Brand equity, outside of the value of your products, is the value of the brand itself. It is needed to make your company stand out against your competitors.
Building strong brand equity is essential as it is the value a brand name brings to your company. Branding includes the logo, image of your company, and provides a view of the attributes of your products or services.
Nowadays, companies are increasingly putting more focus on the general perception of a brand than their product. Though most consumers and customers expect more from the services and product, as well as how they treat the people around them from their customers to employees to the environment — companies manage to stay ahead of this shift. They achieve this by considering various marketing strategies that contribute to promoting their brand.
Now let us dwell deeper on brand equity. In building your brand equity, it is about “owning” the market niche. By owning a market niche, it makes you capable of charging premium prices to your customers.
What is Brand Equity?
Brand equity, outside of the value of your products, is the value of the brand itself. It is needed to make your company stand out against your competitors. It is a way for your company to be easily distinguishable from others and it needs to be well-thought-out.

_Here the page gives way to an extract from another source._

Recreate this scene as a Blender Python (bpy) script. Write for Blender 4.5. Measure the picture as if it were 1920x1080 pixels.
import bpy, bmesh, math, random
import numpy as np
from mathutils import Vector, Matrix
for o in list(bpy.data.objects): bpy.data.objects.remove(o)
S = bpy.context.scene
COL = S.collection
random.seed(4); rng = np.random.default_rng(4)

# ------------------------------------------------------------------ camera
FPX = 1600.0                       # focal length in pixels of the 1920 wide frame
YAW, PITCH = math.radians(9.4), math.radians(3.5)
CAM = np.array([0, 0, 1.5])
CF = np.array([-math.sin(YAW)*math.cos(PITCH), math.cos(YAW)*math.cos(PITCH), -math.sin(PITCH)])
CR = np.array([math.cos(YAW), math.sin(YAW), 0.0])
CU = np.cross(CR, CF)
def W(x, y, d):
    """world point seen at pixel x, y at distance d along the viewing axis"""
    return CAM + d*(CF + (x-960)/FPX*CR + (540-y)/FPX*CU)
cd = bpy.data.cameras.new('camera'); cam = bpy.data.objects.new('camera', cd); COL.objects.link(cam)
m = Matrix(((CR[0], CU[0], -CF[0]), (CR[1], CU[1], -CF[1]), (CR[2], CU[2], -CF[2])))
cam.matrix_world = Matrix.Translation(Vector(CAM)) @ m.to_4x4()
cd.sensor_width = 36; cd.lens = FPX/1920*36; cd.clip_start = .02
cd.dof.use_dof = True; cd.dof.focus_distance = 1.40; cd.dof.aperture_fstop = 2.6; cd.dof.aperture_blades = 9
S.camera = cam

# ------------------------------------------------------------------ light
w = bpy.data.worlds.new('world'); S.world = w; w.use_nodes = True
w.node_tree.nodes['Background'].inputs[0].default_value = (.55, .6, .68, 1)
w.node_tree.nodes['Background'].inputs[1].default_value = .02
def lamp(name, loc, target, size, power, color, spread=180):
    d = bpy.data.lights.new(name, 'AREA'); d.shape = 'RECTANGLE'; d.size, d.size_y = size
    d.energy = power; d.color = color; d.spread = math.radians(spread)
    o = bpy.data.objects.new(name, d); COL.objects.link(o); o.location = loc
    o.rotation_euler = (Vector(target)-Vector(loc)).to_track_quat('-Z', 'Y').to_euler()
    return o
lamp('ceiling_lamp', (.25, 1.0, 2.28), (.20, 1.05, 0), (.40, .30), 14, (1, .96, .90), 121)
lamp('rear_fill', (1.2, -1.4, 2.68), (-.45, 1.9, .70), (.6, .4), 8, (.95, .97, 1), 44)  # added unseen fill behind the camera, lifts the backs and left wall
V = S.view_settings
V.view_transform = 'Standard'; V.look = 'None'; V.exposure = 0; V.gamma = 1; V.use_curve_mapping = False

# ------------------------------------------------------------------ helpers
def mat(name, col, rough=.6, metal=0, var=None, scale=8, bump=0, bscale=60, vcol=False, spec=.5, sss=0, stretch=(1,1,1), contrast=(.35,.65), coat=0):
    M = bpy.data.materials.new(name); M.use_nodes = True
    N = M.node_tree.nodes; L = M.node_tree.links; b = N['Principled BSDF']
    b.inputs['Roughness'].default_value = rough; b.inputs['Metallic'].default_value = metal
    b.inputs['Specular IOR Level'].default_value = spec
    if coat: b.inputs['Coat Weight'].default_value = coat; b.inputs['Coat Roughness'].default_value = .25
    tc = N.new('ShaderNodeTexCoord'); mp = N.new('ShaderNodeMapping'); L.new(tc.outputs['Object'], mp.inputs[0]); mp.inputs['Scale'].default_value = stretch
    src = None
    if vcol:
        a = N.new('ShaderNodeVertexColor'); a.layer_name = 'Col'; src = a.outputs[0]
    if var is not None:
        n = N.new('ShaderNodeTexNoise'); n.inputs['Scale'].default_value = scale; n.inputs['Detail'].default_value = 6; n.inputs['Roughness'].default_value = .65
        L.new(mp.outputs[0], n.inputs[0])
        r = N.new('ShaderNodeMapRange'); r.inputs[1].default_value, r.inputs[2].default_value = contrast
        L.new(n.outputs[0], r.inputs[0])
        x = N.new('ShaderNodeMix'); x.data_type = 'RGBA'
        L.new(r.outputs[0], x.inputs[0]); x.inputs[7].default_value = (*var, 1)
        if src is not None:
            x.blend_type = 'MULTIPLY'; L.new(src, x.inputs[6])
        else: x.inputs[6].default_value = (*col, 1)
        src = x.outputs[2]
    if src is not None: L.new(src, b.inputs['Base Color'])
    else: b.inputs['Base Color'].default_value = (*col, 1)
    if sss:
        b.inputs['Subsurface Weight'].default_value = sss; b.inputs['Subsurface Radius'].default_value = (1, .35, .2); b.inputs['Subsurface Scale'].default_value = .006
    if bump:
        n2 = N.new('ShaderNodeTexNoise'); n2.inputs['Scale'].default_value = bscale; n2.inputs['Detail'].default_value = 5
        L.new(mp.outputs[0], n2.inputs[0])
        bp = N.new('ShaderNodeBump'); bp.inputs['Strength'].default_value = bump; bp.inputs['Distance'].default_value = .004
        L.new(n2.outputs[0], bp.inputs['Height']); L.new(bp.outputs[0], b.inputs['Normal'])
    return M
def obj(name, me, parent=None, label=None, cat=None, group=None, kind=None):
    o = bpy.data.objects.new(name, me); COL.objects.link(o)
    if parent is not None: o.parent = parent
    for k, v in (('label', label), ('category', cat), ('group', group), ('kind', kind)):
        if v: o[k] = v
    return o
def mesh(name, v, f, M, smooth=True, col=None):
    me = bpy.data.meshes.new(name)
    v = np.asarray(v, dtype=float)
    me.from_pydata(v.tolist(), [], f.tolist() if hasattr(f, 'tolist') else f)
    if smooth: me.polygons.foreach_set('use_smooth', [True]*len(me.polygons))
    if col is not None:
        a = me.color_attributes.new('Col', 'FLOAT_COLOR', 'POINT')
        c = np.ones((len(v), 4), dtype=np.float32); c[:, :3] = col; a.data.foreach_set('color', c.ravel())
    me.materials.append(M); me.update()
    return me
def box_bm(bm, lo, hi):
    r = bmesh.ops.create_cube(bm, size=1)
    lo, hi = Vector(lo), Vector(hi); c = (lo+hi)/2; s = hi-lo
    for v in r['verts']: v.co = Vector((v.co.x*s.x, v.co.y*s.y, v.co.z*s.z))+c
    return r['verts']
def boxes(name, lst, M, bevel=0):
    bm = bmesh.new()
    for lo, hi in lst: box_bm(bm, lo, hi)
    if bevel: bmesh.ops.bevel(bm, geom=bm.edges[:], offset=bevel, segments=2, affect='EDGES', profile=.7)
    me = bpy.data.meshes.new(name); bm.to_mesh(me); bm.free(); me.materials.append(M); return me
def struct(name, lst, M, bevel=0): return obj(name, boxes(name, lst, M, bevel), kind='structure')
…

Organizations must establish brand equity to assure that they are providing positive experiences to persuade their customers into continuously buying and availing their products or services. This helps build trust, reputation, and name recall for your target market.
Additionally, having positive brand equity gives your product and your company a competitive edge, resulting in a higher rate of profit and revenue. You can also explore adding more product lines with ease, knowing your customers already trust your brand. Ultimately, having positive brand equity can help facilitate growth and expansion for your company!
Tips for Strong Brand Equity
When talking about building a strong, positive brand equity, one of the most popular tactics is the Keller’s Brand Equity Model. Kevin Lane Keller is a professor of Marketing at the
Tuck School of Business at Dartmouth College, and the author of the textbook, “Strategic Brand Management.”
The Keller Model centers on shaping how consumers perceive and experience the brand, and building a positive mix of feelings and opinions towards the brand. There are four steps to building a positive brand equity — brand identity, brand meaning, brand response, and brand resonance.
Step 1: Brand Identity
Brand identity answers the question: who is your brand? The first step is brand salience: being recognizable and standing out. But brand identity isn’t limited to logos, aesthetics, and how your customers perceive you.
It’s also important to make your brand become exactly what the customer needs. The first step is knowing who your customers are. Conduct a thorough study of your market. Find out how your customers perceive your brand, and what are the factors that made them choose you instead of your competitor.
The results of the study will show you whether your brand identity aligns with how your customers perceive you! If it doesn’t align, it might be best to rethink how you’re promoting your brand.
Step 2: Brand Meaning
How does your brand perform? What does your brand stand for? To create brand meaning, you must answer these two things: performance and imagery.
Performance relates to whether the brand attends to the customer’s needs. The product has to work as shown in advertisements and promotional materials, and it has to get the job done. This has five aspects per Keller’s model:
primary characteristics and features
product reliability, durability, and serviceability
service effectiveness, efficiency, and empathy
style and design
price
Imagery, on the other hand, relates to whether the brand attends to the psychological and social needs of a customer. How does your product look in the eyes of the customer? You can find out through marketing strategies like direct promotion, word of mouth, organic social media interactions and engagement, and firsthand customer experience.
Step 3: Brand Response
What response does your brand evoke in your customers? Brand response can be categorized into judgments and feelings.
Generally, a consumer’s judgment fall on the following categories:
Quality
Credibility
Consideration
Superiority
Knowing the judgments your customers make can give you insights on how you can do better than your competitors. This requires a thorough and honest assessment of your marketing, brand packaging, and the likes.
On the other hand, a consumer’s feelings can be categorized into the following:
Warmth
Fun
Excitement
Security
Social approval
Self-respect
Customer needs evolve day by day! The challenge is how brands can keep up with them, and how they can find creative ways to make their customers feel positive brand feelings.
Step 4: Brand Resonance
Brand resonance means taking care of the customer relationship that you’ve built. This is usually done through constant purchases, social media presence and engagements, and a solid brand ambassador that delivers the image you want for your company.
To have stronger customer loyalty, it’s important to have your brand prioritize connecting customers! This is very important in facilitating organic customer-business relations.
Essentially, brand resonance is important because it is how you ensure continuous customer loyalty. Connecting customers lets them know that you value their patronage and that they can expect good customer service in return.
Conclusion
Building brand equity doesn’t have to be complicated! It is simply becoming attuned to your customer’s needs and taking steps to meet them. In just four easy steps, you now know how to make your brand name have a value for itself, how to have lifelong relationships with customers, and how to move forward with your business amidst changing customer needs and preferences!